Legal experts were clear on the subject in response to Trump’s tweet.
At a Monday rally in Georgia, Vice President Pence pretty much outlined the extent of his “power” when he said that complaints would be heard on Jan. 6. It’s worth paying attention to what he did and did not say.
What Pence said:
I promise you, come this Wednesday, we’ll have our day in Congress. We’ll hear the objections. We’ll hear the evidence.
What Pence did not say:
I have the power to reject fraudulently chosen electors.
At the rally, Pence urged Trump supporters to vote in the Senate runoff elections. A person could be heard responding, “We need you do the right thing January 6,” highlighting that the president’s voters do, indeed, think Pence can do something significant.
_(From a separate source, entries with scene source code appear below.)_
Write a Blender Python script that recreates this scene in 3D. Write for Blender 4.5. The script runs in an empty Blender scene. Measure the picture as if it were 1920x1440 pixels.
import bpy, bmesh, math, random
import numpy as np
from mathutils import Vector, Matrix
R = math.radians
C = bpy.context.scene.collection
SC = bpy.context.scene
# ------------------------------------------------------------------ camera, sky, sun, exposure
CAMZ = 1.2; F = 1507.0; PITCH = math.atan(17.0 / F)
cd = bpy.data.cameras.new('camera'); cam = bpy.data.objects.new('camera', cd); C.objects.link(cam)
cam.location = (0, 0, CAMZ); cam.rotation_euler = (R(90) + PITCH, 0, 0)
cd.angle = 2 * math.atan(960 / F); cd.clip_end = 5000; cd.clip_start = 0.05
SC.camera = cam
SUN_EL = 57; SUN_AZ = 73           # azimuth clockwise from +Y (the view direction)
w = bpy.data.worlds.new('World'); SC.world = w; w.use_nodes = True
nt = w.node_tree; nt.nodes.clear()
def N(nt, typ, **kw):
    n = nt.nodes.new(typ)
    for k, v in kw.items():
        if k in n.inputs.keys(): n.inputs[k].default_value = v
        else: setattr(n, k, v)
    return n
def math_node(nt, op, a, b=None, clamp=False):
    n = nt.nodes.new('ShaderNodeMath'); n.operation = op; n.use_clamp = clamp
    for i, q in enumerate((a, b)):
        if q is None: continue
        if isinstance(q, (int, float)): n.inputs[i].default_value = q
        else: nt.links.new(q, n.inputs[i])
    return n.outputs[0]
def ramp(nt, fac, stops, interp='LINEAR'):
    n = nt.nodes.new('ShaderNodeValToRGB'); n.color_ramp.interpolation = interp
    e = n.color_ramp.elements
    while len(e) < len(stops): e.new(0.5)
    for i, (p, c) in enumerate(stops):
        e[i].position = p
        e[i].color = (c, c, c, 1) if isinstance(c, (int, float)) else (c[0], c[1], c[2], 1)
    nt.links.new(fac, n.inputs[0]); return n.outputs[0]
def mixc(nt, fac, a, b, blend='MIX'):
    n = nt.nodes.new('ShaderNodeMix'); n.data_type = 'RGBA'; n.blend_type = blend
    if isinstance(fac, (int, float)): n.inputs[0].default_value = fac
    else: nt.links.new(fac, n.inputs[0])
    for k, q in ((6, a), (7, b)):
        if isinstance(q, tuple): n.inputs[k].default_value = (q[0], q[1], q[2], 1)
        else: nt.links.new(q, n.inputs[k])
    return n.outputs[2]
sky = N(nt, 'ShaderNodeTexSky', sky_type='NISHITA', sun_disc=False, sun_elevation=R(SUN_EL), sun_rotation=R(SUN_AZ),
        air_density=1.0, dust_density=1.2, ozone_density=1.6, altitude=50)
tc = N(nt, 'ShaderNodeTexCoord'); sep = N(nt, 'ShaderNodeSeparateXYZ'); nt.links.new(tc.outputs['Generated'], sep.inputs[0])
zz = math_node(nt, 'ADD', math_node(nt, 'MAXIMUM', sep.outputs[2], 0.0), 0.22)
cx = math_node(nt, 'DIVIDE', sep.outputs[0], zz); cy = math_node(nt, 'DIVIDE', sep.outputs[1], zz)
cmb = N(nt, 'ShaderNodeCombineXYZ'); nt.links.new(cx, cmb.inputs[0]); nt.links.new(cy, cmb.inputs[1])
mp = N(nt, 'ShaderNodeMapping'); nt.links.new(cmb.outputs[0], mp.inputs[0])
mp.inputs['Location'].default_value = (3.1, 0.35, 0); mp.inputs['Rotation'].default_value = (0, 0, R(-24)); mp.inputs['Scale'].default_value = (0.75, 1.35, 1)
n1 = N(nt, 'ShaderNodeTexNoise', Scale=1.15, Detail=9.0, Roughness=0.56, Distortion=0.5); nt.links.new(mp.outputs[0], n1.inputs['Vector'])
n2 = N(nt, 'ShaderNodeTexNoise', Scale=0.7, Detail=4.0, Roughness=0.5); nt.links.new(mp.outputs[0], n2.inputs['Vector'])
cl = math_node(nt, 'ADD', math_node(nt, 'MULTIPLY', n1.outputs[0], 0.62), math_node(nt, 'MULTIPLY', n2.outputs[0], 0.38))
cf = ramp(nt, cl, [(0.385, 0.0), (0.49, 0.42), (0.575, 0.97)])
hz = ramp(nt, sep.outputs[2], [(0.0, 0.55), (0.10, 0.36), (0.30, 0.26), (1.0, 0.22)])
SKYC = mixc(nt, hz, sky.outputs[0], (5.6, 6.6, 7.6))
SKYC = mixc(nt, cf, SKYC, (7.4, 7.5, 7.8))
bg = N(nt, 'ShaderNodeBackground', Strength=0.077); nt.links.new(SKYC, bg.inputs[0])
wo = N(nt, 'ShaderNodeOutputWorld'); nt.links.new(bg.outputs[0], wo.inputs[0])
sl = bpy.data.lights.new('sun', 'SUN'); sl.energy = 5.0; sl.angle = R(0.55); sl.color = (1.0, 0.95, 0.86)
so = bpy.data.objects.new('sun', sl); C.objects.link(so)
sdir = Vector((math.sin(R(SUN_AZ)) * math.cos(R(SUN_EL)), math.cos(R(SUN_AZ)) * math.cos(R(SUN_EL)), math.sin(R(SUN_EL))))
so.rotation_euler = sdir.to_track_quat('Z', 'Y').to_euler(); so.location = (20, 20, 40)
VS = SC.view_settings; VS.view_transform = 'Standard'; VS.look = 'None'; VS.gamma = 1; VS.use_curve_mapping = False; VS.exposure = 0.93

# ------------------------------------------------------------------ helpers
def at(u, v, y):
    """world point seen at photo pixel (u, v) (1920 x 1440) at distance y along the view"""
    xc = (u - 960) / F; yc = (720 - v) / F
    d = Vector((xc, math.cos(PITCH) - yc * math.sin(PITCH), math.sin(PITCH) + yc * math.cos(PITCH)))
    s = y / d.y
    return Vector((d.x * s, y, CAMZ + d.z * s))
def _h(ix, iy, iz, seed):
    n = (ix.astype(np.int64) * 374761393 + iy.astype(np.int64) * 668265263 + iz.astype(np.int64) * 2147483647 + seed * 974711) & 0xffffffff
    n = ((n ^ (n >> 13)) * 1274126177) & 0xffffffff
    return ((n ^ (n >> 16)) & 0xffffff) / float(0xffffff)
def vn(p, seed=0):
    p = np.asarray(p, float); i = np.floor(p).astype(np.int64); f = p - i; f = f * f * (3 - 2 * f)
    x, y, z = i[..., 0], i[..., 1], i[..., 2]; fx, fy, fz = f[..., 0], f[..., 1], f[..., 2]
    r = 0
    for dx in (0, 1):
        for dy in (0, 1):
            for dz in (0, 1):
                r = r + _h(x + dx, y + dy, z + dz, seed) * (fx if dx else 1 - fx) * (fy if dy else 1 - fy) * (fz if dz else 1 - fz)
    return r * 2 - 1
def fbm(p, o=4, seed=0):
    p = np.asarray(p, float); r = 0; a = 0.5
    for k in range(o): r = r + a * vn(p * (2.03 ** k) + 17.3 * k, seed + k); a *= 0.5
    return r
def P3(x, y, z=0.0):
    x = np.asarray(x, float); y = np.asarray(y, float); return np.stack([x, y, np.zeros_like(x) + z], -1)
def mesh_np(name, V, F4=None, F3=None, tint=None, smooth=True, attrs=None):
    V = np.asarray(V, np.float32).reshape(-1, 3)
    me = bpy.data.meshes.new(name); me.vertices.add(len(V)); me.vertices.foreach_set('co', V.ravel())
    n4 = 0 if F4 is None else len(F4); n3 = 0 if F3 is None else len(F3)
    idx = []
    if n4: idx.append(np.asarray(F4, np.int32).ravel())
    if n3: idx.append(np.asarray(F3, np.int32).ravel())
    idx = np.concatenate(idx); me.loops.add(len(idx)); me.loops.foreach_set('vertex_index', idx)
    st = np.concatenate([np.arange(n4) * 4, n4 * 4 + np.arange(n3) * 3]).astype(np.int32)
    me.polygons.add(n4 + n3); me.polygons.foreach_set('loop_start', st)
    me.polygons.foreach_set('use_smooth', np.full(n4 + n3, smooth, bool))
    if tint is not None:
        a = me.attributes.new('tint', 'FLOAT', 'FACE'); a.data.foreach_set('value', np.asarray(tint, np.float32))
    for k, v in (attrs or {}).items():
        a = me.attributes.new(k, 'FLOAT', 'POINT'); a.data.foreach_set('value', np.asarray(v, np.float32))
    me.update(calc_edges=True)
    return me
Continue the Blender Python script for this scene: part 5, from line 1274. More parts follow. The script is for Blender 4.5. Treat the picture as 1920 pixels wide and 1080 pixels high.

President Trump catered to this even more by saying at the rally, “I hope Mike Pence comes through for us, I have to tell you.” The crowd cheered.
“I hope that our great vice president—our great vice president, comes through for us. He’s a great guy. Of course, if he doesn’t come through, I won’t like him as much,” Trump said, laughing. “Nah, Mike is a great guy he’s a wonderful man and a smart man and a man that I like a lot.”
To be able to reject so-called “fraudulent” electors, whatever that means, would constitute a unilateral power for Pence or any vice president to ignore or throw out exactly the number of electoral votes needed to ensure his or her own reelection, thereby (as Republican Sen. Tom Cotton points out) abolishing the Electoral College in effect and rendering the vote of the American people irrelevant.
By asserting—repeatedly and in crowded public places—that Pence has a power that Pence does not have, Trump has created a situation where Pence will be left holding the bag. Pence will be remembered by millions of the president’s supporters as the guy who did not do something that he could not do.